Picture Sherlock Holmes in a world that operates under the
laws of magic.
That's
the essence of Randall Philip Garrett's alternate universe
– a world in which Richard the Lion-Hearted did not
die at Chaluz but recovered, reformed, and ruled England as
an exemplary king to the end of his days.
But the
history of the Plantagenets – who still rule the Anglo-French
empire in the 1960s in Garrett's alternate world – is
secondary to Lord Darcy, the genius detective who solves crimes
with the aid of forensic sorcerer Master Sean O Lochlainn,
Darcy's equivalent of Holmes' Doctor Watson.
Although
Garrett improves upon Doyle's formula: Whereas Watson is Holmes'
sometimes-bumbling foil, Master Sean is brilliant in his own
right, possessed of the Talent and skill required to make
magic reveal its secrets.
And that's
Garrett's other improvement for those of us who love fantasy.

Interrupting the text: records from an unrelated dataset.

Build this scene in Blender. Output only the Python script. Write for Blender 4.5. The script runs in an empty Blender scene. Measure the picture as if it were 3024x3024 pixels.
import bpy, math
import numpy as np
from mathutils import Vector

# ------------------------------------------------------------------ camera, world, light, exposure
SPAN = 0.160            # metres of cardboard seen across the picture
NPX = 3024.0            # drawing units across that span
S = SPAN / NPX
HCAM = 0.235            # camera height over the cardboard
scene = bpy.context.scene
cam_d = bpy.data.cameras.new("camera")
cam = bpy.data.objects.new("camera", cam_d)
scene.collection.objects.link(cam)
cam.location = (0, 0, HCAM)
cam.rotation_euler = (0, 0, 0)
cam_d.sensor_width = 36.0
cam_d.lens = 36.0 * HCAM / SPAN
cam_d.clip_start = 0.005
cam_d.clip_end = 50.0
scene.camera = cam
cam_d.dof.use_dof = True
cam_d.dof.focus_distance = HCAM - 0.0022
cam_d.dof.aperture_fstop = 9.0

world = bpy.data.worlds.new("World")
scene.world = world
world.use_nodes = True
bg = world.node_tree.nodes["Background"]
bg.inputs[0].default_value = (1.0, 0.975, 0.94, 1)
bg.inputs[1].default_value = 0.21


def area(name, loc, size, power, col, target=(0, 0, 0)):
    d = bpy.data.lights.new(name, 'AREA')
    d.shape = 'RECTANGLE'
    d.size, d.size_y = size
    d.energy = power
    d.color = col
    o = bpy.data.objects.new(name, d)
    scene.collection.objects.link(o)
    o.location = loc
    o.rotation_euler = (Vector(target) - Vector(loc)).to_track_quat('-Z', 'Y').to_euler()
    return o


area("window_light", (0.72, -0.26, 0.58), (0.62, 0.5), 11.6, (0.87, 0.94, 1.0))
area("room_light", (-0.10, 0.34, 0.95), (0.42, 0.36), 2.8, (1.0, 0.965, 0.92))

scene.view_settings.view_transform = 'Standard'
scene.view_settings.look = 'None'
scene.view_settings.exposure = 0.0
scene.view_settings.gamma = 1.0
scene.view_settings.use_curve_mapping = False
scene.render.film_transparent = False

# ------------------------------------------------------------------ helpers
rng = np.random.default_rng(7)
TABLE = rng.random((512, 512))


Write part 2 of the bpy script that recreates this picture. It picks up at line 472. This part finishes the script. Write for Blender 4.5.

In Darcy's world – Garrett's world – magic is
the “science” of all lands, capable of creating
“telesons” that allow people to communicate over
vast distances (although magic doesn't work over water) and
a magical “food preservator” that allows storage
of food with a stasis spell.
What
our world considers “science” in Garrett's universe
is relegated to the sidelines, a primitive and suspect pursuit.
Garrett
may be best-known these days for the one novel and several
stories chronicling the adventures of Lord Darcy – he
won a Special Achievement Award for the series in 1999. But
he was already a veteran author, a contributor of stories
to Astounding and other science fiction/fantasy magazines
in the 1950s and '60s, before he introduced Lord Darcy in
1964.
He collaborated
with other authors – among them, Robert Silverberg,
with whom he co-wrote as Robert Randall – and wrote
as well under a variety of pen names including David Gordon,
John Gordon, Darrel T. Langart (an acronym of his name), Alexander
Blade, Richard Greer, Ivar Jorgensen, Clyde Mitchell, Leonard
G. Spencer, S. M. Tenneshaw and Gerald Vance.
He was
a founding member of the Society for Creative Anachronism,
adopting the name “Randall of Hightower” –
the latter a pun on “garret.” Friends and fans
knew him as an unrepentant punster. He himself allegedly defined
puns as “the odor given off by a decaying mind.”
Born
on Dec. 16, 1967, Garrett suffered an attack of encephalitis
in 1979 and reportedly spent the rest of his life in a coma.
He died on Dec. 31, 1987.
But Michael
Kurland, a friend and fellow author, obtained permission from
Garrett's estate and continued Lord Darcy's exploits in two
more novels: Ten
Little Wizards and A
Study in Sorcery.Kurland, who had already established
his SF/F credentials (his first novel, Ten
Years to Doomsday, was published in 1964), later turned
to straight detective fiction – including several novels
featuring Sherlock Holmes' nemesis, Professor Moriarty, as
an antihero.
Numbers
of authors, inspired by Arthur Conan Doyle, have tried to
emulate his success in creating a fictional detective as iconic
as Sherlock Holmes. Rex Stout, a writer of straight detective
novels, modeled Nero Wolfe on Sherlock's older, more indolent
brother Mycroft – and cast the streetwise, wisecracking
Archie Goodwin in place of Watson.
August
Derleth produced Solar Pons, whose “Watson” was
named Dr. Parker.
But in
the world of fantasy, I think, Lord Darcy reigns as the best
of those who followed in Holmes' footsteps.